━━━ Recorded data ━━━

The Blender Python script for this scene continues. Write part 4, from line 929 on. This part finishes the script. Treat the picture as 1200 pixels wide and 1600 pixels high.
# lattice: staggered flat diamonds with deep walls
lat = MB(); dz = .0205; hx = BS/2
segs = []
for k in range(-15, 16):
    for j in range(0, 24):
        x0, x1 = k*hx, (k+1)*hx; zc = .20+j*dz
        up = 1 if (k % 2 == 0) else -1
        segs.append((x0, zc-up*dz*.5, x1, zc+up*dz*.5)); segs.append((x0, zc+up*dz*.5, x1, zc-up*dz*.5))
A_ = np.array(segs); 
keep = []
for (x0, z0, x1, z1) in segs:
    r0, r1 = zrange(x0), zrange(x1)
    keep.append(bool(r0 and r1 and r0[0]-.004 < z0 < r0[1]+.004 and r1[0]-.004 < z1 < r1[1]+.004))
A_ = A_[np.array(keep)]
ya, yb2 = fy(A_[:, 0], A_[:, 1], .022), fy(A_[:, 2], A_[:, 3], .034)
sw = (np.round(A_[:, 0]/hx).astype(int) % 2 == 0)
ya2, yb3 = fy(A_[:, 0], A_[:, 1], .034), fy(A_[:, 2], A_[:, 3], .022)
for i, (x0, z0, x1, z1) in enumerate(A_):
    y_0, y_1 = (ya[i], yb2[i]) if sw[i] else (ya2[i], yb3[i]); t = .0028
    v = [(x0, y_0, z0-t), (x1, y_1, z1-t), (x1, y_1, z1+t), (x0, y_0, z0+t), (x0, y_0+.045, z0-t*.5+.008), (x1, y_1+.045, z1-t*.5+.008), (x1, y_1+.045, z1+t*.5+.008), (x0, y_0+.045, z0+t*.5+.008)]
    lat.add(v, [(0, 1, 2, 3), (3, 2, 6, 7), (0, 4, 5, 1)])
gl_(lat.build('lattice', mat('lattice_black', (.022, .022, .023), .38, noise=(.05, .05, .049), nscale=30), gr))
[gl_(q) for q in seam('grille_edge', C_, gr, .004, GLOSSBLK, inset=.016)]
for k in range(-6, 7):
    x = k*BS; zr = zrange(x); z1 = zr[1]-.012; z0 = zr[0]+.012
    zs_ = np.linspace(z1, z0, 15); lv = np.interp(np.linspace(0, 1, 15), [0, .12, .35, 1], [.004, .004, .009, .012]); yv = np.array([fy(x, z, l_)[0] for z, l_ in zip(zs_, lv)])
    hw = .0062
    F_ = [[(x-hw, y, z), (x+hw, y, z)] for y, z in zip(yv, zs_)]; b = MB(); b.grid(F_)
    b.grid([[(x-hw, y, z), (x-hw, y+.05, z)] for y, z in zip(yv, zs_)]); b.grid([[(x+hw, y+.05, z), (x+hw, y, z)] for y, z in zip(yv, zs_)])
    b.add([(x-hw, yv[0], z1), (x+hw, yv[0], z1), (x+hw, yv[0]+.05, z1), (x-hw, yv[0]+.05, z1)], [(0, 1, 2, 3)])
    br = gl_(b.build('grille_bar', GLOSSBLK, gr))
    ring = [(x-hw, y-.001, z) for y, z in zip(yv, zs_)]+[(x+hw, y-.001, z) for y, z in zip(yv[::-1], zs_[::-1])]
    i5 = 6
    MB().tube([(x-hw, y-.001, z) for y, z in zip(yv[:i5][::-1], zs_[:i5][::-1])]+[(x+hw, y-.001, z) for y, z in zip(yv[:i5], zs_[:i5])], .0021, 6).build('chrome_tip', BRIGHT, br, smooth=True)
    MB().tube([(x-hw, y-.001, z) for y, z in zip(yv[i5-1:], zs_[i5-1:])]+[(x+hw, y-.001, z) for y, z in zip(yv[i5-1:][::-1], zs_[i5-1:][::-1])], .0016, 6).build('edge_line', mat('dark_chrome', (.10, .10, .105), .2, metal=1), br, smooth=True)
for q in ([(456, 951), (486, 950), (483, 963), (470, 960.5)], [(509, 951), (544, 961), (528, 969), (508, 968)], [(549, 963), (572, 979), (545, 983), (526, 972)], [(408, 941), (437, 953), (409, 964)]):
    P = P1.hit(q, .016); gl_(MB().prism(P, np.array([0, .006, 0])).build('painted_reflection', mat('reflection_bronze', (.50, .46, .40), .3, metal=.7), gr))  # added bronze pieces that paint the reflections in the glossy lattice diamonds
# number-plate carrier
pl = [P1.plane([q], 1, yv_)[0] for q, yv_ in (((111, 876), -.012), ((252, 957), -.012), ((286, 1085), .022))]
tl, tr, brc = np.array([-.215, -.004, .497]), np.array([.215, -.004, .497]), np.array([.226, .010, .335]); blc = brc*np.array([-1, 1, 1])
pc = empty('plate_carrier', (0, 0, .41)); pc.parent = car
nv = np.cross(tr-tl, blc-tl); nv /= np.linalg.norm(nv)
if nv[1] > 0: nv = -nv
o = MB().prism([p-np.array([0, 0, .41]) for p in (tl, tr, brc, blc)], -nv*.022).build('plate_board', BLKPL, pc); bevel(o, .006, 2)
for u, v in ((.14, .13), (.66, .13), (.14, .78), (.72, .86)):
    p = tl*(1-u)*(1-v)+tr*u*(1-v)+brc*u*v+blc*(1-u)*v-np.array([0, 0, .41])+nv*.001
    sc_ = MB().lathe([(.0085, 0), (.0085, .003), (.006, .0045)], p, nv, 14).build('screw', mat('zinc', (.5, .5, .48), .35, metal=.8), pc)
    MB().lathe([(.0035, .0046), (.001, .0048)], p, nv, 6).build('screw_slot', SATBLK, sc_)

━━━

## What you need to do
Copy each line of the data above without altering a single character.

## Task solution
The Blender Python script for this scene continues. Write part 4, from line 929 on. This part finishes the script. Treat the picture as 1200 pixels wide and 1600 pixels high.
# lattice: staggered flat diamonds with deep walls
lat = MB(); dz = .0205; hx = BS/2
segs = []
for k in range(-15, 16):
    for j in range(0, 24):
        x0, x1 = k*hx, (k+1)*hx; zc = .20+j*dz
        up = 1 if (k % 2 == 0) else -1
        segs.append((x0, zc-up*dz*.5, x1, zc+up*dz*.5)); segs.append((x0, zc+up*dz*.5, x1, zc-up*dz*.5))
A_ = np.array(segs); 
keep = []
for (x0, z0, x1, z1) in segs:
    r0, r1 = zrange(x0), zrange(x1)
    keep.append(bool(r0 and r1 and r0[0]-.004 < z0 < r0[1]+.004 and r1[0]-.004 < z1 < r1[1]+.004))
A_ = A_[np.array(keep)]
ya, yb2 = fy(A_[:, 0], A_[:, 1], .022), fy(A_[:, 2], A_[:, 3], .034)
sw = (np.round(A_[:, 0]/hx).astype(int) % 2 == 0)
ya2, yb3 = fy(A_[:, 0], A_[:, 1], .034), fy(A_[:, 2], A_[:, 3], .022)
for i, (x0, z0, x1, z1) in enumerate(A_):
    y_0, y_1 = (ya[i], yb2[i]) if sw[i] else (ya2[i], yb3[i]); t = .0028
    v = [(x0, y_0, z0-t), (x1, y_1, z1-t), (x1, y_1, z1+t), (x0, y_0, z0+t), (x0, y_0+.045, z0-t*.5+.008), (x1, y_1+.045, z1-t*.5+.008), (x1, y_1+.045, z1+t*.5+.008), (x0, y_0+.045, z0+t*.5+.008)]
    lat.add(v, [(0, 1, 2, 3), (3, 2, 6, 7), (0, 4, 5, 1)])
gl_(lat.build('lattice', mat('lattice_black', (.022, .022, .023), .38, noise=(.05, .05, .049), nscale=30), gr))
[gl_(q) for q in seam('grille_edge', C_, gr, .004, GLOSSBLK, inset=.016)]
for k in range(-6, 7):
    x = k*BS; zr = zrange(x); z1 = zr[1]-.012; z0 = zr[0]+.012
    zs_ = np.linspace(z1, z0, 15); lv = np.interp(np.linspace(0, 1, 15), [0, .12, .35, 1], [.004, .004, .009, .012]); yv = np.array([fy(x, z, l_)[0] for z, l_ in zip(zs_, lv)])
    hw = .0062
    F_ = [[(x-hw, y, z), (x+hw, y, z)] for y, z in zip(yv, zs_)]; b = MB(); b.grid(F_)
    b.grid([[(x-hw, y, z), (x-hw, y+.05, z)] for y, z in zip(yv, zs_)]); b.grid([[(x+hw, y+.05, z), (x+hw, y, z)] for y, z in zip(yv, zs_)])
    b.add([(x-hw, yv[0], z1), (x+hw, yv[0], z1), (x+hw, yv[0]+.05, z1), (x-hw, yv[0]+.05, z1)], [(0, 1, 2, 3)])
    br = gl_(b.build('grille_bar', GLOSSBLK, gr))
    ring = [(x-hw, y-.001, z) for y, z in zip(yv, zs_)]+[(x+hw, y-.001, z) for y, z in zip(yv[::-1], zs_[::-1])]
    i5 = 6
    MB().tube([(x-hw, y-.001, z) for y, z in zip(yv[:i5][::-1], zs_[:i5][::-1])]+[(x+hw, y-.001, z) for y, z in zip(yv[:i5], zs_[:i5])], .0021, 6).build('chrome_tip', BRIGHT, br, smooth=True)
    MB().tube([(x-hw, y-.001, z) for y, z in zip(yv[i5-1:], zs_[i5-1:])]+[(x+hw, y-.001, z) for y, z in zip(yv[i5-1:][::-1], zs_[i5-1:][::-1])], .0016, 6).build('edge_line', mat('dark_chrome', (.10, .10, .105), .2, metal=1), br, smooth=True)
for q in ([(456, 951), (486, 950), (483, 963), (470, 960.5)], [(509, 951), (544, 961), (528, 969), (508, 968)], [(549, 963), (572, 979), (545, 983), (526, 972)], [(408, 941), (437, 953), (409, 964)]):
    P = P1.hit(q, .016); gl_(MB().prism(P, np.array([0, .006, 0])).build('painted_reflection', mat('reflection_bronze', (.50, .46, .40), .3, metal=.7), gr))  # added bronze pieces that paint the reflections in the glossy lattice diamonds
# number-plate carrier
pl = [P1.plane([q], 1, yv_)[0] for q, yv_ in (((111, 876), -.012), ((252, 957), -.012), ((286, 1085), .022))]
tl, tr, brc = np.array([-.215, -.004, .497]), np.array([.215, -.004, .497]), np.array([.226, .010, .335]); blc = brc*np.array([-1, 1, 1])
pc = empty('plate_carrier', (0, 0, .41)); pc.parent = car
nv = np.cross(tr-tl, blc-tl); nv /= np.linalg.norm(nv)
if nv[1] > 0: nv = -nv
o = MB().prism([p-np.array([0, 0, .41]) for p in (tl, tr, brc, blc)], -nv*.022).build('plate_board', BLKPL, pc); bevel(o, .006, 2)
for u, v in ((.14, .13), (.66, .13), (.14, .78), (.72, .86)):
    p = tl*(1-u)*(1-v)+tr*u*(1-v)+brc*u*v+blc*(1-u)*v-np.array([0, 0, .41])+nv*.001
    sc_ = MB().lathe([(.0085, 0), (.0085, .003), (.006, .0045)], p, nv, 14).build('screw', mat('zinc', (.5, .5, .48), .35, metal=.8), pc)
    MB().lathe([(.0035, .0046), (.001, .0048)], p, nv, 6).build('screw_slot', SATBLK, sc_)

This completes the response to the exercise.